Your task:
From the line with "else: pr = shr[2" to the line with "0 else 1)))", both lines included, set down exactly those lines, please, and no others.

-- Start of Data block --

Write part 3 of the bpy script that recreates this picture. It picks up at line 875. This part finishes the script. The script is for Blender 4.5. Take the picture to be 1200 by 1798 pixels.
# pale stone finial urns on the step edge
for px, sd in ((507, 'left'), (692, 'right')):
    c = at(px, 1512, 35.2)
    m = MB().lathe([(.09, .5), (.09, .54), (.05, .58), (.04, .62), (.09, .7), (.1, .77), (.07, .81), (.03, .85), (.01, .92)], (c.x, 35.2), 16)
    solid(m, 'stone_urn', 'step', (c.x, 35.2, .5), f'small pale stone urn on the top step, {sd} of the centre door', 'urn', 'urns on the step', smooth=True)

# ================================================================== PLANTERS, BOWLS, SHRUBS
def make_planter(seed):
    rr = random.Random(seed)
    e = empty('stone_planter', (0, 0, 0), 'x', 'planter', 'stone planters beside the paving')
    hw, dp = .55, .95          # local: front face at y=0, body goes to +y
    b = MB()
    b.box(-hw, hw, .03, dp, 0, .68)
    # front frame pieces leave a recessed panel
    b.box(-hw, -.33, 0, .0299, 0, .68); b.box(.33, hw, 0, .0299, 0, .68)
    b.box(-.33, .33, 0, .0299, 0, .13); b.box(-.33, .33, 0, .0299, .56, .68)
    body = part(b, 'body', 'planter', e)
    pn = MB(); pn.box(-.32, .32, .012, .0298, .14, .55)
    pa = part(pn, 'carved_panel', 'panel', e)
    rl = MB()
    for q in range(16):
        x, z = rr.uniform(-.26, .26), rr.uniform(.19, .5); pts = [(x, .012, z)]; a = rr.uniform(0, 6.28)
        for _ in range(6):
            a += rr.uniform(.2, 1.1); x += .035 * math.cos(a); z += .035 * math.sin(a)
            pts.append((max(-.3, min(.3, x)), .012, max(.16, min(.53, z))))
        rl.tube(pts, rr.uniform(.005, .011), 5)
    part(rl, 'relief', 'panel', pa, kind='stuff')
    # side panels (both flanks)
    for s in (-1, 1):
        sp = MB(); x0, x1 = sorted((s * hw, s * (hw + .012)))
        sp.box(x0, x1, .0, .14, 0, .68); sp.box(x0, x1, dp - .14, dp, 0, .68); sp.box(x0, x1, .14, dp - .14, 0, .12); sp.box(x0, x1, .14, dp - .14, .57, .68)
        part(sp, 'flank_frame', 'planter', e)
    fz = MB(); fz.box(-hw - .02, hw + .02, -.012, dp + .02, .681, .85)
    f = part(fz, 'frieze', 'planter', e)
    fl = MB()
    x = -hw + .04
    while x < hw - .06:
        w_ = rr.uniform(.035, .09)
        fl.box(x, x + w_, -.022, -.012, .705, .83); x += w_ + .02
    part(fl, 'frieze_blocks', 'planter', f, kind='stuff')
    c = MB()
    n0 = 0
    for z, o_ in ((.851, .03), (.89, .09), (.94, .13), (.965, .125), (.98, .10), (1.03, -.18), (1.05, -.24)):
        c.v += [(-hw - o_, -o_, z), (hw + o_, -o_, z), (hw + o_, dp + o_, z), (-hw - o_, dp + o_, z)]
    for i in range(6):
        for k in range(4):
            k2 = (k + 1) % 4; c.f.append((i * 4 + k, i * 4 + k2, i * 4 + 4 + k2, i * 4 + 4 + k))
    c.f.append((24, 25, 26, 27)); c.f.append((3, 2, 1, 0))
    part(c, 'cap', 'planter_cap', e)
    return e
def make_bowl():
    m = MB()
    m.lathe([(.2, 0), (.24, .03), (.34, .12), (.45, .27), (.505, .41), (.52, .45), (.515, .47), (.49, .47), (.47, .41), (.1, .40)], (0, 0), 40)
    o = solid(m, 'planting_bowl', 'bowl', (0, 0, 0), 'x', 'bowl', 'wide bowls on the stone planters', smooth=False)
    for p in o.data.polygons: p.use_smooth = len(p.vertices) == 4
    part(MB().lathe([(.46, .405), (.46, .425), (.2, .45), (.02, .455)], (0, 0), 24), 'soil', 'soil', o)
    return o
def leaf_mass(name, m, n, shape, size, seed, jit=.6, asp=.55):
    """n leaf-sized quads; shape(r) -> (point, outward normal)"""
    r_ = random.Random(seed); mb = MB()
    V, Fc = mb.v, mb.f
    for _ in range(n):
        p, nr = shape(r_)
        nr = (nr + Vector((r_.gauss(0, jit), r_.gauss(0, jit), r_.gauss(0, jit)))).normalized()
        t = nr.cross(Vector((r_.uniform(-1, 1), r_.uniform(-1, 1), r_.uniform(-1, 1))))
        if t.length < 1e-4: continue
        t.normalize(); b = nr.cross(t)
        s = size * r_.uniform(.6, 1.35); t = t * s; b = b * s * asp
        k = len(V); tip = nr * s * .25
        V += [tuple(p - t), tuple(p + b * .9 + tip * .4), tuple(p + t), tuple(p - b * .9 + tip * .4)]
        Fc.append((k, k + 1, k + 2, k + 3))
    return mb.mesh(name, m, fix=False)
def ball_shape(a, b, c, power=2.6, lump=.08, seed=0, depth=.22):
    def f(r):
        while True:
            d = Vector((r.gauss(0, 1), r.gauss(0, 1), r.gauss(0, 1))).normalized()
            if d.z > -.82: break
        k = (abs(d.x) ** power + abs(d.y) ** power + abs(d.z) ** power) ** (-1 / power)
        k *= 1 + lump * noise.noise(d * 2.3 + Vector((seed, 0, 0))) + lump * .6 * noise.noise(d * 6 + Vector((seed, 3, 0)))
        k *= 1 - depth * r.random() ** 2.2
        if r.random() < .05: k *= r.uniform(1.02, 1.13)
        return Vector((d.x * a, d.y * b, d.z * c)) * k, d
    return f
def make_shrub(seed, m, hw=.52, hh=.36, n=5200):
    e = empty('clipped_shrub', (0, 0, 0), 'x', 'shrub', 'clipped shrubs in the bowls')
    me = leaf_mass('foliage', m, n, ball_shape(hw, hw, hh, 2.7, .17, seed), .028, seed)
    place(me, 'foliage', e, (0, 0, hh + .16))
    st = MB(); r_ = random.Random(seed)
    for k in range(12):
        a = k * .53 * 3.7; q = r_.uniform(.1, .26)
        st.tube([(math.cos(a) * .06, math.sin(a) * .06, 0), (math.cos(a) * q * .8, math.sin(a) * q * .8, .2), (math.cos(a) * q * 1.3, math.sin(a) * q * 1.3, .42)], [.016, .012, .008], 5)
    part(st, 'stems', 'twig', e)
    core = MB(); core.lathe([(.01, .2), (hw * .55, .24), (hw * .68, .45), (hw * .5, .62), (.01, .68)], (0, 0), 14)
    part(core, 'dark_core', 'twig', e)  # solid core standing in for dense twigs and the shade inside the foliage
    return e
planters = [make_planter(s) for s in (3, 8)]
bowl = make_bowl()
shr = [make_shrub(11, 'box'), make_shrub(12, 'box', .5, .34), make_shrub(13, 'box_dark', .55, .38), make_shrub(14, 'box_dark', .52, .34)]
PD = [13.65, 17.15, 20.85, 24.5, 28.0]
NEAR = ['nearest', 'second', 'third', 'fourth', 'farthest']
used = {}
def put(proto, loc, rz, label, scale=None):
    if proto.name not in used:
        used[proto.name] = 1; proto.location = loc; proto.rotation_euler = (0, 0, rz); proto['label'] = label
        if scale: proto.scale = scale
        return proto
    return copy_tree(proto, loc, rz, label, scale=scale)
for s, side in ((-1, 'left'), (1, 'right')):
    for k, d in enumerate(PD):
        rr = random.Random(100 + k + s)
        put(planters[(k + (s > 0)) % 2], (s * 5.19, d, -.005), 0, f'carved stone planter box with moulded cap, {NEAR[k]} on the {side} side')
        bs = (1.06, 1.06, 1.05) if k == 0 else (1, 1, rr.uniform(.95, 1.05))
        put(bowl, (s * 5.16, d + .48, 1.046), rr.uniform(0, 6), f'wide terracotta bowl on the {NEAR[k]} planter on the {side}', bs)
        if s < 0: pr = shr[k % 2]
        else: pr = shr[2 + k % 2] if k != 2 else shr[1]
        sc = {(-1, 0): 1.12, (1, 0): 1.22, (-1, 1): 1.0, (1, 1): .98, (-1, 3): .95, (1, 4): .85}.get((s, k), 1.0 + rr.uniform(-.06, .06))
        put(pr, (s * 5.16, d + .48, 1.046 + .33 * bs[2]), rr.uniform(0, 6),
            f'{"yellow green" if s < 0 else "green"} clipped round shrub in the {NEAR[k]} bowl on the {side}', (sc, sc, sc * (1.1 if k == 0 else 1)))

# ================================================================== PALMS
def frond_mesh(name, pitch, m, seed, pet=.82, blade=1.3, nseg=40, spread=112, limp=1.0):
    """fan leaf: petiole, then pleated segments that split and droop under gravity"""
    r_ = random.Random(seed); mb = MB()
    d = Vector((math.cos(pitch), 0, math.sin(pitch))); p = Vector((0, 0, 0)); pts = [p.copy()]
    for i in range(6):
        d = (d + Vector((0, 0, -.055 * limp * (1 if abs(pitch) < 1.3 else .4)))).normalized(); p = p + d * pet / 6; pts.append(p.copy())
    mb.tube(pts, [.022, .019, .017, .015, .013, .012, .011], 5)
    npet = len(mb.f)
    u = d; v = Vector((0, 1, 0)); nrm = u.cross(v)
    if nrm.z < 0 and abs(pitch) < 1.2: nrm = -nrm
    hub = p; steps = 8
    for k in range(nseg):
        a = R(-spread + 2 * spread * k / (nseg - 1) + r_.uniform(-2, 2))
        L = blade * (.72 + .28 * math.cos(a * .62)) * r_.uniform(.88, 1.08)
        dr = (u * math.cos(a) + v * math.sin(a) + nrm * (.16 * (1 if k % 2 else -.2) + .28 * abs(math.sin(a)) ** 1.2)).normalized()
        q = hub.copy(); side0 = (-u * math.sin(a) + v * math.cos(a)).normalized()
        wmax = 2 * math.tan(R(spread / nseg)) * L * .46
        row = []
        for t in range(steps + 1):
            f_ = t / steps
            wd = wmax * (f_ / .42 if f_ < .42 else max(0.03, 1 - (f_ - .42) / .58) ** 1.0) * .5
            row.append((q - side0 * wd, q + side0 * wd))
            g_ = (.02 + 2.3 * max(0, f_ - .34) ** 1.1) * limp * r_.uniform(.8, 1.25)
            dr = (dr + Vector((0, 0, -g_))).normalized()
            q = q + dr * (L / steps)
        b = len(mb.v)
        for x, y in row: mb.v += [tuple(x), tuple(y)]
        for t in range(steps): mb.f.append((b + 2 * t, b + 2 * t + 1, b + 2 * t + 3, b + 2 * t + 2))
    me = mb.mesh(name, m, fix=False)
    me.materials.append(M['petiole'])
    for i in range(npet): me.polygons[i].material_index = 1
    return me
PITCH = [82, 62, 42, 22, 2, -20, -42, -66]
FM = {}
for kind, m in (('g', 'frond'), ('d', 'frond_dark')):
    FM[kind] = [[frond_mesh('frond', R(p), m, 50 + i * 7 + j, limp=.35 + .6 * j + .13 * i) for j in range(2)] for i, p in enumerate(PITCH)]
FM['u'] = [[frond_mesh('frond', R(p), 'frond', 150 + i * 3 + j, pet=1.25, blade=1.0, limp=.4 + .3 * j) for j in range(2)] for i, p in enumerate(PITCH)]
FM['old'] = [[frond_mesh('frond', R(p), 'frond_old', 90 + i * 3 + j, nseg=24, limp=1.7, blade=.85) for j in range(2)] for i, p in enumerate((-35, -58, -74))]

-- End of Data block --

Complete answer:
        else: pr = shr[2 + k % 2] if k != 2 else shr[1]
        sc = {(-1, 0): 1.12, (1, 0): 1.22, (-1, 1): 1.0, (1, 1): .98, (-1, 3): .95, (1, 4): .85}.get((s, k), 1.0 + rr.uniform(-.06, .06))
        put(pr, (s * 5.16, d + .48, 1.046 + .33 * bs[2]), rr.uniform(0, 6),
            f'{"yellow green" if s < 0 else "green"} clipped round shrub in the {NEAR[k]} bowl on the {side}', (sc, sc, sc * (1.1 if k == 0 else 1)))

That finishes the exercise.